> _What the exercise asks_
Copy each line that contains the word "pixels".

** START OF Data provided **

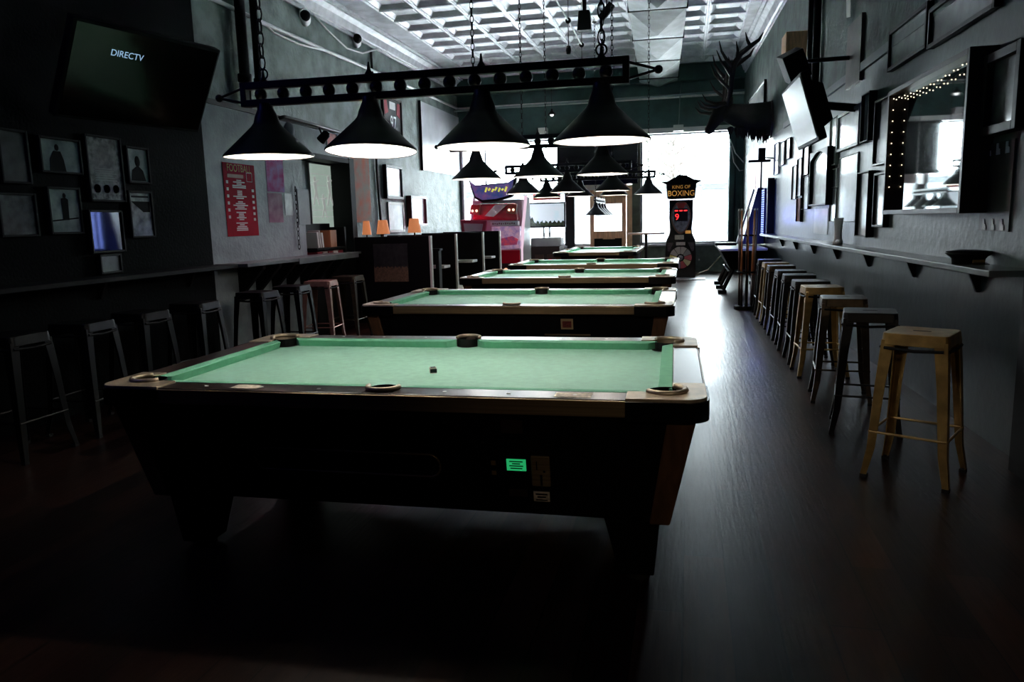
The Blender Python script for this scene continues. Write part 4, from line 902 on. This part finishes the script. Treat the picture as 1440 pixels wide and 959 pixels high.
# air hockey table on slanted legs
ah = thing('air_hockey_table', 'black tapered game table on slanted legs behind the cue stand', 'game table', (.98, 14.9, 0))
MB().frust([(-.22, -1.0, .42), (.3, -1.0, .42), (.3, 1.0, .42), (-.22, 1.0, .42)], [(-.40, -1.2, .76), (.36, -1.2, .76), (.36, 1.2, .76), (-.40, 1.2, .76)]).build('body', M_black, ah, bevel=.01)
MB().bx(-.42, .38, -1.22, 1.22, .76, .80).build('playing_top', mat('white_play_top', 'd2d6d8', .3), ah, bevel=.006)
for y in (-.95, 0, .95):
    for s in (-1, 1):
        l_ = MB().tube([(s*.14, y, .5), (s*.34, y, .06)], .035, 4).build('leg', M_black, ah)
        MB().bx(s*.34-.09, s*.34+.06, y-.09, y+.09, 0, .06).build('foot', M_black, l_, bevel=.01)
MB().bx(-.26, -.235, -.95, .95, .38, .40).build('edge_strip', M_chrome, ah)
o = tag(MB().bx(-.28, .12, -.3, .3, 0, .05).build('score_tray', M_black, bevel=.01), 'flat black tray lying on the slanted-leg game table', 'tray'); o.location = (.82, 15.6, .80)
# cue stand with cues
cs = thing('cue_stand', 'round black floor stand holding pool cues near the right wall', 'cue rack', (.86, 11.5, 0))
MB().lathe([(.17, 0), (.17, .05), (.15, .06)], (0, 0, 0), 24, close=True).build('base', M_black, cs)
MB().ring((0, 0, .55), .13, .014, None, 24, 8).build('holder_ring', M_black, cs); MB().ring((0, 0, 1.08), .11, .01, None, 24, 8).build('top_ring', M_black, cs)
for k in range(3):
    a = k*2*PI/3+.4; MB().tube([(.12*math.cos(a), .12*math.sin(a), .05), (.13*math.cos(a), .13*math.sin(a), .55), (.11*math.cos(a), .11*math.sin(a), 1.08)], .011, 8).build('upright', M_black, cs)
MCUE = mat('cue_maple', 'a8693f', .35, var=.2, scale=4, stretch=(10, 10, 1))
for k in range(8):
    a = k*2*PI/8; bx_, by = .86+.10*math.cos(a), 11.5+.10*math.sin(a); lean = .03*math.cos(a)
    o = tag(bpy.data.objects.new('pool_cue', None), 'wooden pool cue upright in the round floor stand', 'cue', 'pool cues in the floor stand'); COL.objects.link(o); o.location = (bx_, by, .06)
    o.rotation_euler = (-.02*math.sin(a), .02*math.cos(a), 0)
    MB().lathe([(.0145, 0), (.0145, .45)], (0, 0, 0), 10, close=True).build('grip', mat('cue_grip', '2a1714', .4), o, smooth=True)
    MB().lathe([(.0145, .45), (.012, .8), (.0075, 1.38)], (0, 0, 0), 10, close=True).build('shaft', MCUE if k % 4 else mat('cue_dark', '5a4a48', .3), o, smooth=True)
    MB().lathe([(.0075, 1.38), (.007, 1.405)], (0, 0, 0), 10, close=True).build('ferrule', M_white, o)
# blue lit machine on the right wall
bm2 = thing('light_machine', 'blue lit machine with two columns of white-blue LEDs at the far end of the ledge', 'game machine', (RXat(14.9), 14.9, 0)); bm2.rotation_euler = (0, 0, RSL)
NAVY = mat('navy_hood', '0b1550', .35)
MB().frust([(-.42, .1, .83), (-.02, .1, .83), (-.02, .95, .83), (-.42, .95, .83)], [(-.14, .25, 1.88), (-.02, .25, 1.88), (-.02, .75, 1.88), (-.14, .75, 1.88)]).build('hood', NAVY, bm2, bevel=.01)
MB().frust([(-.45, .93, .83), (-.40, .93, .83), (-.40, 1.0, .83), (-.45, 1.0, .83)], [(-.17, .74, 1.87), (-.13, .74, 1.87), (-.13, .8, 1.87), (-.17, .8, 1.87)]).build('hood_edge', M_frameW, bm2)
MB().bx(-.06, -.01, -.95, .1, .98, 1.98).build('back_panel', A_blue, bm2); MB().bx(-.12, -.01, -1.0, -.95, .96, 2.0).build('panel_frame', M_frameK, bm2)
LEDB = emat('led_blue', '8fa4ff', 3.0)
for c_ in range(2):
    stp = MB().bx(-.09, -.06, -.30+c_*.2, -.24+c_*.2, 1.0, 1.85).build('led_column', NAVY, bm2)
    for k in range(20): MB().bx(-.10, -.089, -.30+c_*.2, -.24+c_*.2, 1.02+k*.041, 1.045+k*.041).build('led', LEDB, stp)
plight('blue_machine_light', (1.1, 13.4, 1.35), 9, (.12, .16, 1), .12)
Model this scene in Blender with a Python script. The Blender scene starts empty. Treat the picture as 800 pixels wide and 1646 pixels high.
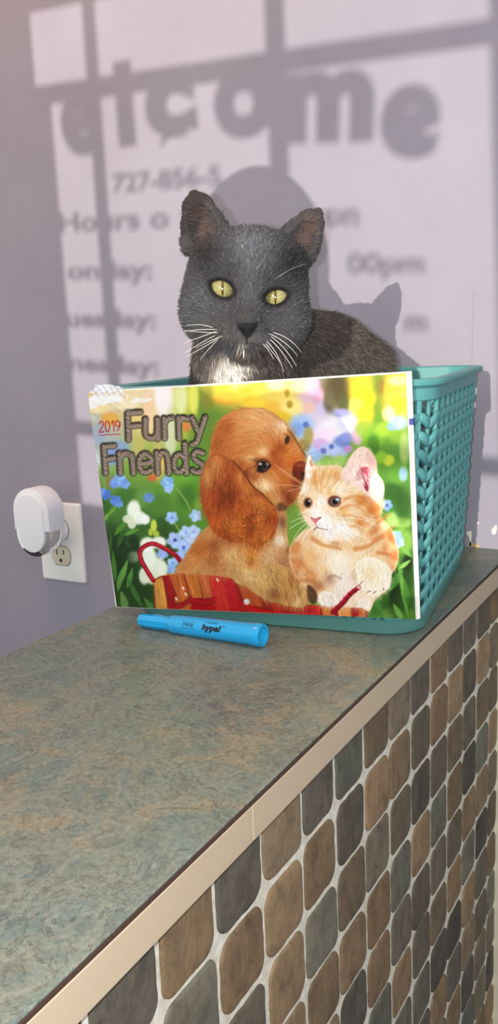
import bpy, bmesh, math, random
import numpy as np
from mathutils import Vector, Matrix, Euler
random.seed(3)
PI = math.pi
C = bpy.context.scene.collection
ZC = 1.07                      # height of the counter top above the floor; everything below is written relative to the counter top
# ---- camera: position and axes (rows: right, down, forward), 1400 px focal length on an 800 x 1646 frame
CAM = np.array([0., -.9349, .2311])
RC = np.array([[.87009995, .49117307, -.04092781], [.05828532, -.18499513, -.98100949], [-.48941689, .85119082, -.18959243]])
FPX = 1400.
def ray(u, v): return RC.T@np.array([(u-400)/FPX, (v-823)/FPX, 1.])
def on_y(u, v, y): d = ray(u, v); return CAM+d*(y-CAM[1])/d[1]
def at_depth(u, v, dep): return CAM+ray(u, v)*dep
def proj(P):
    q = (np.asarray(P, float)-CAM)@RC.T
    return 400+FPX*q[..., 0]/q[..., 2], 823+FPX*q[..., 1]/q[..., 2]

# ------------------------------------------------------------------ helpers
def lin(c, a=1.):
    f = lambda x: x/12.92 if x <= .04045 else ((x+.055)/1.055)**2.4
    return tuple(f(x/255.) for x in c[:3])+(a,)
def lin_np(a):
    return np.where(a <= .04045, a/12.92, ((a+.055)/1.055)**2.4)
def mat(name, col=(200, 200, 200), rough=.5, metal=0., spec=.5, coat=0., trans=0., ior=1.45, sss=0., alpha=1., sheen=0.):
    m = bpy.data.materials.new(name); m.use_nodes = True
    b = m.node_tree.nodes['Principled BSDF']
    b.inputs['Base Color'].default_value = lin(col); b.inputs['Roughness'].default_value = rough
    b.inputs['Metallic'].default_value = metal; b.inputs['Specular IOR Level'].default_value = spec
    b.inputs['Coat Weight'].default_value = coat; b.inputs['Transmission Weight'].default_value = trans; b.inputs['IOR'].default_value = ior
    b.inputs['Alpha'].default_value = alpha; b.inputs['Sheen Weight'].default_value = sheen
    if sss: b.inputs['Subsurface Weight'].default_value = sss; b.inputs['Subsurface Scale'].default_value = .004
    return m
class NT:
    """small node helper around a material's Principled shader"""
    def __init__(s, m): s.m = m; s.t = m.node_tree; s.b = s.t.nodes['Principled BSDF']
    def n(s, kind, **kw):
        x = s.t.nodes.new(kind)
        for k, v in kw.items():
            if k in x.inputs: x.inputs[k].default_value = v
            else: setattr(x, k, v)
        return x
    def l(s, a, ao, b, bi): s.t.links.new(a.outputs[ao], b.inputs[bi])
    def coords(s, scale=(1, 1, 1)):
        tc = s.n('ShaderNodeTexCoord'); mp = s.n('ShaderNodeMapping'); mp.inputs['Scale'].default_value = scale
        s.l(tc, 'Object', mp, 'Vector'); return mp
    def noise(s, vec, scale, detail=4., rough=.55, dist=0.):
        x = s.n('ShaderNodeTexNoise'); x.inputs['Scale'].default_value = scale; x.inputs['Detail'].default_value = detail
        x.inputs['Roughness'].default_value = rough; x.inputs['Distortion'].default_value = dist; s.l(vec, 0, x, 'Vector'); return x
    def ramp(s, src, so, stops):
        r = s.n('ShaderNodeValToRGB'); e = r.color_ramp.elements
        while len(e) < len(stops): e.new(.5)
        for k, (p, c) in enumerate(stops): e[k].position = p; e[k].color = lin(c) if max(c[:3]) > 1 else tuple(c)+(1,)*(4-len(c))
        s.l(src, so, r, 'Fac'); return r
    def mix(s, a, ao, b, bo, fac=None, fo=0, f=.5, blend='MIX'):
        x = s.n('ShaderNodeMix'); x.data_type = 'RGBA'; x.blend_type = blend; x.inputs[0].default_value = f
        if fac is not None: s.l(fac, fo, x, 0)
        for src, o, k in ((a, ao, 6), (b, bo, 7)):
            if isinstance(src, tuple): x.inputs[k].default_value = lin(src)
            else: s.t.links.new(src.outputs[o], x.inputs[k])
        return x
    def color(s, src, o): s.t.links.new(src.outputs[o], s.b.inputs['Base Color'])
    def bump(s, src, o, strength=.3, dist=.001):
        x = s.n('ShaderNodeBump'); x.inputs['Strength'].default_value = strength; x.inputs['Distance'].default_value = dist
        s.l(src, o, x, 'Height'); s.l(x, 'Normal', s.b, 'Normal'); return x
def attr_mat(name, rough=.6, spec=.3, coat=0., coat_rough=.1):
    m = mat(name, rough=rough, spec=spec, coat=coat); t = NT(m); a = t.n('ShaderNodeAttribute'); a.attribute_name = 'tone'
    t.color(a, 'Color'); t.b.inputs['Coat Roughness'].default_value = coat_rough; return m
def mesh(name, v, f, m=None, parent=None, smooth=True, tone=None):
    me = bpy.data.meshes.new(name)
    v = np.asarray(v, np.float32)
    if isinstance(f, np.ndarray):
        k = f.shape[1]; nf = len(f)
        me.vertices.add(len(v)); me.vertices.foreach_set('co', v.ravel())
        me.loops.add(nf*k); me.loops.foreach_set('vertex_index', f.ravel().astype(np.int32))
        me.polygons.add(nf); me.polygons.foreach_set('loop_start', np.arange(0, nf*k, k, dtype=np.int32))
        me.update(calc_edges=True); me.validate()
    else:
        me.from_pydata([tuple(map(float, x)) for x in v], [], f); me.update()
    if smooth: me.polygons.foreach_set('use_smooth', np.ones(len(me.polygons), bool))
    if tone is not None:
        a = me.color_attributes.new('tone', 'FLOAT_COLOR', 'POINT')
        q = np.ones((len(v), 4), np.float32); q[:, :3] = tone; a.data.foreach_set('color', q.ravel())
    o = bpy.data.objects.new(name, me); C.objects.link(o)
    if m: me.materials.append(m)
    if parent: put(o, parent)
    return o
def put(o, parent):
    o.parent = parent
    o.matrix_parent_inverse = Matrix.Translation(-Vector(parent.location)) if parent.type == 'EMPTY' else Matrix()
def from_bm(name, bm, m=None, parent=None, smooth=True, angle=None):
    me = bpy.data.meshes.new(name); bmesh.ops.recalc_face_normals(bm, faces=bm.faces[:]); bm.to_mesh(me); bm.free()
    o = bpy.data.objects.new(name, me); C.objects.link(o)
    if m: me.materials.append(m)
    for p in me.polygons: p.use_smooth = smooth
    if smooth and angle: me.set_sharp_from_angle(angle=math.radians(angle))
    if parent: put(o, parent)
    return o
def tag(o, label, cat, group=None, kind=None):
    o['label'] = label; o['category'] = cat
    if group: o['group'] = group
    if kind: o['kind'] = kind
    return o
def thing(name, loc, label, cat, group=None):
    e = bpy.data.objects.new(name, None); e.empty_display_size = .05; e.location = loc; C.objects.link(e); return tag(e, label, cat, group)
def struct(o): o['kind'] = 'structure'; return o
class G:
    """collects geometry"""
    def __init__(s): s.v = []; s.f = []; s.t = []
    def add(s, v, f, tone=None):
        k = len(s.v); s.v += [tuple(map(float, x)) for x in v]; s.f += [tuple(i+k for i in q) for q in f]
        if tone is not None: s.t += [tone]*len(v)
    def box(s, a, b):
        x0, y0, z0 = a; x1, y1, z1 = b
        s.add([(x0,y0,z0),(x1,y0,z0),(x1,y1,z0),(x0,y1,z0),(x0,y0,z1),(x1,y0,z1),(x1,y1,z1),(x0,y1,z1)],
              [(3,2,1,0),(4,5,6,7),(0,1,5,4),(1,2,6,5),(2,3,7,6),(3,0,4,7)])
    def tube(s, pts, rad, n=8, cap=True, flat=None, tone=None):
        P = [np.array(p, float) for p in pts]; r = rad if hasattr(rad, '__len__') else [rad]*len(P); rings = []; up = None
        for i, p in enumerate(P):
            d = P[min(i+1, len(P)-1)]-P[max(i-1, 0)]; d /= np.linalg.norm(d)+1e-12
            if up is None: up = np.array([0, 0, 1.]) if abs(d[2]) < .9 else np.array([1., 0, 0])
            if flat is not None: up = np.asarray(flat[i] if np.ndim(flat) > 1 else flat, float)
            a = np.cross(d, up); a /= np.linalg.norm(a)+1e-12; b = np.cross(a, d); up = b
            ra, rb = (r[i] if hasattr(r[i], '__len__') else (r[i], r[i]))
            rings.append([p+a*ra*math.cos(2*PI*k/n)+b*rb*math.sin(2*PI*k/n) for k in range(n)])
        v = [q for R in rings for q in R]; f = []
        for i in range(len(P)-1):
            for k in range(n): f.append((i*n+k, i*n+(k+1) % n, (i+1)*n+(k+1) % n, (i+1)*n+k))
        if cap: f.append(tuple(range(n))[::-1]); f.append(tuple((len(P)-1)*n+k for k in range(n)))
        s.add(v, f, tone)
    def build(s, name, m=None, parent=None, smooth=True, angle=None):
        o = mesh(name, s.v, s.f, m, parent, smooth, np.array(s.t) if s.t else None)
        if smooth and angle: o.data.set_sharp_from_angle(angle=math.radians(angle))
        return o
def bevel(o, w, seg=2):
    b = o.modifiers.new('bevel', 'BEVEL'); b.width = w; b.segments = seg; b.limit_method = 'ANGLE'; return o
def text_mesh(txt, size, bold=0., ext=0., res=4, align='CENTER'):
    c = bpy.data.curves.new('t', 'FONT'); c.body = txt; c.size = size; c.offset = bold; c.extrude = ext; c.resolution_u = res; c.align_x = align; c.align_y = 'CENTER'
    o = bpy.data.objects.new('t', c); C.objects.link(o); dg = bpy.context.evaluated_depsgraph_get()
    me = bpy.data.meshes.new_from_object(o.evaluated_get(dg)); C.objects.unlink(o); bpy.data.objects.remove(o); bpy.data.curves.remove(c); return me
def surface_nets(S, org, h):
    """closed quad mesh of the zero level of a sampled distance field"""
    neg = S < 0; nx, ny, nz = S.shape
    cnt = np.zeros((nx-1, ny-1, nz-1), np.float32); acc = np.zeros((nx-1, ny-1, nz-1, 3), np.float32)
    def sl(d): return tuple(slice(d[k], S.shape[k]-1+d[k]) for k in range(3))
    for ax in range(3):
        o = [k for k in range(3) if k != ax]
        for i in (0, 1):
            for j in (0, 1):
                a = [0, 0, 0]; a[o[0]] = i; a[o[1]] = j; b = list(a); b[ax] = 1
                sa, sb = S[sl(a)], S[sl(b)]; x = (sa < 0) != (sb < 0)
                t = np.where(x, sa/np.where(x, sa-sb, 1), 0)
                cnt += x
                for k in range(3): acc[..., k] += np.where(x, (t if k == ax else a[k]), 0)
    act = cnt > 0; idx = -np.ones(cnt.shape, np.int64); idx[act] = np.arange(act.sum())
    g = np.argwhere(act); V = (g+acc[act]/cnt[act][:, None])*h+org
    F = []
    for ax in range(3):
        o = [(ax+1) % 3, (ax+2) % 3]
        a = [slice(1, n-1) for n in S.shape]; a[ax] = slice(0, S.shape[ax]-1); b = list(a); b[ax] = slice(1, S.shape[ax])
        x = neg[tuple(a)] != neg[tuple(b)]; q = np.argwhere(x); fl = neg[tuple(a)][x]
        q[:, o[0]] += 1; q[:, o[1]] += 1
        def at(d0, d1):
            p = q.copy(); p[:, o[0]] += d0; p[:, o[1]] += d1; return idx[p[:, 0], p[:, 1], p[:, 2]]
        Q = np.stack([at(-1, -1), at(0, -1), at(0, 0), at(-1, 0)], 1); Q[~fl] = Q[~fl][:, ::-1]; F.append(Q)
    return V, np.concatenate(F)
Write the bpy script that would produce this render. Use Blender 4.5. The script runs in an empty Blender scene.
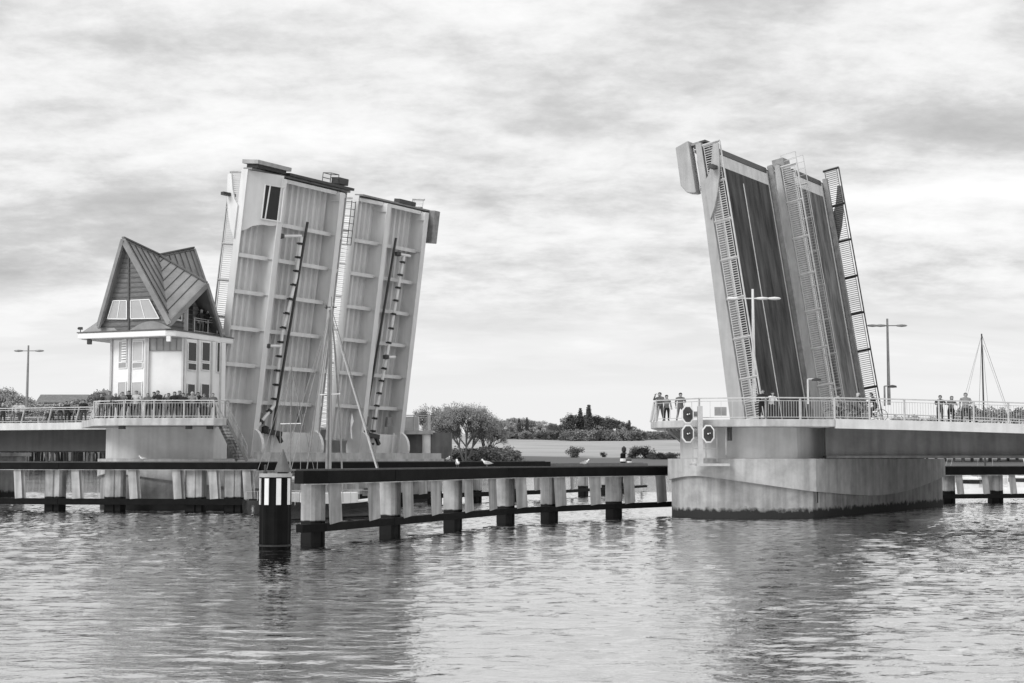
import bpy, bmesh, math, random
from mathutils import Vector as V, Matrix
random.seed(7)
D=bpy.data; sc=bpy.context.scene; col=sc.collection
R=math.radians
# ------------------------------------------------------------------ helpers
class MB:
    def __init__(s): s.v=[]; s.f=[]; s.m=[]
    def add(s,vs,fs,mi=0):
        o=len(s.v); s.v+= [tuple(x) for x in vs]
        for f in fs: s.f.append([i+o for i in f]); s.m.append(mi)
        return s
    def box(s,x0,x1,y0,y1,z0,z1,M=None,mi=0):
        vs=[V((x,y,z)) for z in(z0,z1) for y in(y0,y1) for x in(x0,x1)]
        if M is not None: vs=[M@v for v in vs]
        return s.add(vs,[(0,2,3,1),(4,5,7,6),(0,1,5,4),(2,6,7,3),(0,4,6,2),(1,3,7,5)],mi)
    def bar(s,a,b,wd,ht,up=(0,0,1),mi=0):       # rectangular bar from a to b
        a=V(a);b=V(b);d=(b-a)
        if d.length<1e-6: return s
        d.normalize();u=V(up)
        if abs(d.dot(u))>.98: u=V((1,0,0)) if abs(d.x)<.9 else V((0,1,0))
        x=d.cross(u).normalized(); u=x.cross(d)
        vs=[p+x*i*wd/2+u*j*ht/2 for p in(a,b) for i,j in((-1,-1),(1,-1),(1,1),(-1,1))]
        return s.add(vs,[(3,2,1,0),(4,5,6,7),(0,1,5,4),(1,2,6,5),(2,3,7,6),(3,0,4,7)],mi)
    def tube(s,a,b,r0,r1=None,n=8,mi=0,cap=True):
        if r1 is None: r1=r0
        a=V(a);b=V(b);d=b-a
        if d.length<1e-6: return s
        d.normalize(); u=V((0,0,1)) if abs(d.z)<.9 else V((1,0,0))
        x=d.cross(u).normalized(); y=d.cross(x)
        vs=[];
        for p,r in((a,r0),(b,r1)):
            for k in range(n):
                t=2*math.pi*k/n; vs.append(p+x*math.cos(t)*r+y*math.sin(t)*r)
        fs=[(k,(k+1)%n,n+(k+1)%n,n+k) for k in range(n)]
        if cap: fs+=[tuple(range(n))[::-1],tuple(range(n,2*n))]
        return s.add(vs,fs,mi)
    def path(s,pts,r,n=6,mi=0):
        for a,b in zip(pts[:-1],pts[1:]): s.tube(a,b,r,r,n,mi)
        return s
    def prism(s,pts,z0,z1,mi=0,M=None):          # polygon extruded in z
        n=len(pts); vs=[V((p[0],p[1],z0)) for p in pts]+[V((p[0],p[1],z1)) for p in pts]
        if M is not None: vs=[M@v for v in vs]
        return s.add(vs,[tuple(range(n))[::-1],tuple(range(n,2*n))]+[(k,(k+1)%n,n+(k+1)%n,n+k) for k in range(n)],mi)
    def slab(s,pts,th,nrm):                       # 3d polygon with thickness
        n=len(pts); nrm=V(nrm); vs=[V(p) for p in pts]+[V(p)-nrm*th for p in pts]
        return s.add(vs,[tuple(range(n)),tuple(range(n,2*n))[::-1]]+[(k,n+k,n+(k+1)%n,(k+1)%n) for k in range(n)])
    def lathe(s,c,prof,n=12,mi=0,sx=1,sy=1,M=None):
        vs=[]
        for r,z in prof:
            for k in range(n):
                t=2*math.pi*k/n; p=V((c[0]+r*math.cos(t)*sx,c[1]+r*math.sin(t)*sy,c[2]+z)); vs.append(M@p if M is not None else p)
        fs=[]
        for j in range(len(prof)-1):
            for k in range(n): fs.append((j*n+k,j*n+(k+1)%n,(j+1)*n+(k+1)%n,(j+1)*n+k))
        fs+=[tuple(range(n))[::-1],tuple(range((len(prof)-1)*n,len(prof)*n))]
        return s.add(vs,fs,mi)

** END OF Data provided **

> _Response to the exercise_
The Blender Python script for this scene continues. Write part 4, from line 902 on. This part finishes the script. Treat the picture as 1440 pixels wide and 959 pixels high.
Model this scene in Blender with a Python script. The Blender scene starts empty. Treat the picture as 800 pixels wide and 1646 pixels high.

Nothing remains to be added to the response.